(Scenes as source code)
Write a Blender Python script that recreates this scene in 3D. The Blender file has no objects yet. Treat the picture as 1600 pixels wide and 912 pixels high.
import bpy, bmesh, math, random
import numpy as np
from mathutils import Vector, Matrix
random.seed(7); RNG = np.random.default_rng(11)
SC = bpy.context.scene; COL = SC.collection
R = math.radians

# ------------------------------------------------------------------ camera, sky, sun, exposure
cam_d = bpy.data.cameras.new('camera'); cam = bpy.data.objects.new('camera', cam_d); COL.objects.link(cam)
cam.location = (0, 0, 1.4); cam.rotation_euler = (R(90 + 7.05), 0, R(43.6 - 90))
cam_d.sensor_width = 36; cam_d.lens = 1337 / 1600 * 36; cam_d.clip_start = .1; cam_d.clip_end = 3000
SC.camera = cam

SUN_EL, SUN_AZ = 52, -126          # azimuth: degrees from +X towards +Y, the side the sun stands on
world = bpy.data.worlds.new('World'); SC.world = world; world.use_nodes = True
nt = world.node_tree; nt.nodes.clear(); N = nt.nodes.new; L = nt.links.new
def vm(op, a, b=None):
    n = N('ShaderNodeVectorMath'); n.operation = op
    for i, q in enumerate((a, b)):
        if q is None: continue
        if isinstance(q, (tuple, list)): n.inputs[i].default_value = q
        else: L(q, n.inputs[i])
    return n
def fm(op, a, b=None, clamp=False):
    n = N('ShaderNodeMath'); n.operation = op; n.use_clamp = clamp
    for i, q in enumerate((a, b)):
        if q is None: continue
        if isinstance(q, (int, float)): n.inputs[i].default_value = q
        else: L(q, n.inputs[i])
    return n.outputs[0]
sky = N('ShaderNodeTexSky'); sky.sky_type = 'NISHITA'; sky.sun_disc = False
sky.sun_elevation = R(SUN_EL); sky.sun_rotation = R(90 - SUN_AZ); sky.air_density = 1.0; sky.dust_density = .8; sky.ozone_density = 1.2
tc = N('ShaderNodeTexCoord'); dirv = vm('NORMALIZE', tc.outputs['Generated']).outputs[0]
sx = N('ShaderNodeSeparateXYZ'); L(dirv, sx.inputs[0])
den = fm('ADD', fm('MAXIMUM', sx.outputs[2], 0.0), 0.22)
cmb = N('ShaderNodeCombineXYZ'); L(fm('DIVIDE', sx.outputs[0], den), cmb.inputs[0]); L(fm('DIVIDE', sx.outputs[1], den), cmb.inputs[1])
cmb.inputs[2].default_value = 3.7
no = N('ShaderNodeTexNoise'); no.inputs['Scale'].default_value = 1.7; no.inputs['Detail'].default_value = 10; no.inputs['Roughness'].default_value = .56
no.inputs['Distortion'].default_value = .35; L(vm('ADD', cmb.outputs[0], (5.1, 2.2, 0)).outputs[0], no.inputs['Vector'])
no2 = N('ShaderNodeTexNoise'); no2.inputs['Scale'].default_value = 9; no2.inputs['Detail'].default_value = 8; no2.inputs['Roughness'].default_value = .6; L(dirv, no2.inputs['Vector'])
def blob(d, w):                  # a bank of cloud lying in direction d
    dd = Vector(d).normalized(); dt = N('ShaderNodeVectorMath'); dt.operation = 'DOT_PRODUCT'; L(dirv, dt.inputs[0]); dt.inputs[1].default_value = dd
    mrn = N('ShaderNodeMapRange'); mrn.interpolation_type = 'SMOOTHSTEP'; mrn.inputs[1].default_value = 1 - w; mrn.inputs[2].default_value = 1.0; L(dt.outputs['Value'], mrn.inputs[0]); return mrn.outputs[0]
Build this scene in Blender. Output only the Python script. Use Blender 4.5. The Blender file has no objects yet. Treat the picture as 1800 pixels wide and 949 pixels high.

* _Short exercise_:
Give back all the records exactly as they stand.

* _Reply to the task_:
Write a Blender Python script that recreates this scene in 3D. The Blender file has no objects yet. Treat the picture as 1600 pixels wide and 912 pixels high.
import bpy, bmesh, math, random
import numpy as np
from mathutils import Vector, Matrix
random.seed(7); RNG = np.random.default_rng(11)
SC = bpy.context.scene; COL = SC.collection
R = math.radians

# ------------------------------------------------------------------ camera, sky, sun, exposure
cam_d = bpy.data.cameras.new('camera'); cam = bpy.data.objects.new('camera', cam_d); COL.objects.link(cam)
cam.location = (0, 0, 1.4); cam.rotation_euler = (R(90 + 7.05), 0, R(43.6 - 90))
cam_d.sensor_width = 36; cam_d.lens = 1337 / 1600 * 36; cam_d.clip_start = .1; cam_d.clip_end = 3000
SC.camera = cam

SUN_EL, SUN_AZ = 52, -126          # azimuth: degrees from +X towards +Y, the side the sun stands on
world = bpy.data.worlds.new('World'); SC.world = world; world.use_nodes = True
nt = world.node_tree; nt.nodes.clear(); N = nt.nodes.new; L = nt.links.new
def vm(op, a, b=None):
    n = N('ShaderNodeVectorMath'); n.operation = op
    for i, q in enumerate((a, b)):
        if q is None: continue
        if isinstance(q, (tuple, list)): n.inputs[i].default_value = q
        else: L(q, n.inputs[i])
    return n
def fm(op, a, b=None, clamp=False):
    n = N('ShaderNodeMath'); n.operation = op; n.use_clamp = clamp
    for i, q in enumerate((a, b)):
        if q is None: continue
        if isinstance(q, (int, float)): n.inputs[i].default_value = q
        else: L(q, n.inputs[i])
    return n.outputs[0]
sky = N('ShaderNodeTexSky'); sky.sky_type = 'NISHITA'; sky.sun_disc = False
sky.sun_elevation = R(SUN_EL); sky.sun_rotation = R(90 - SUN_AZ); sky.air_density = 1.0; sky.dust_density = .8; sky.ozone_density = 1.2
tc = N('ShaderNodeTexCoord'); dirv = vm('NORMALIZE', tc.outputs['Generated']).outputs[0]
sx = N('ShaderNodeSeparateXYZ'); L(dirv, sx.inputs[0])
den = fm('ADD', fm('MAXIMUM', sx.outputs[2], 0.0), 0.22)
cmb = N('ShaderNodeCombineXYZ'); L(fm('DIVIDE', sx.outputs[0], den), cmb.inputs[0]); L(fm('DIVIDE', sx.outputs[1], den), cmb.inputs[1])
cmb.inputs[2].default_value = 3.7
no = N('ShaderNodeTexNoise'); no.inputs['Scale'].default_value = 1.7; no.inputs['Detail'].default_value = 10; no.inputs['Roughness'].default_value = .56
no.inputs['Distortion'].default_value = .35; L(vm('ADD', cmb.outputs[0], (5.1, 2.2, 0)).outputs[0], no.inputs['Vector'])
no2 = N('ShaderNodeTexNoise'); no2.inputs['Scale'].default_value = 9; no2.inputs['Detail'].default_value = 8; no2.inputs['Roughness'].default_value = .6; L(dirv, no2.inputs['Vector'])
def blob(d, w):                  # a bank of cloud lying in direction d
    dd = Vector(d).normalized(); dt = N('ShaderNodeVectorMath'); dt.operation = 'DOT_PRODUCT'; L(dirv, dt.inputs[0]); dt.inputs[1].default_value = dd
    mrn = N('ShaderNodeMapRange'); mrn.interpolation_type = 'SMOOTHSTEP'; mrn.inputs[1].default_value = 1 - w; mrn.inputs[2].default_value = 1.0; L(dt.outputs['Value'], mrn.inputs[0]); return mrn.outputs[0]
Build this scene in Blender. Output only the Python script. Use Blender 4.5. The Blender file has no objects yet. Treat the picture as 1800 pixels wide and 949 pixels high.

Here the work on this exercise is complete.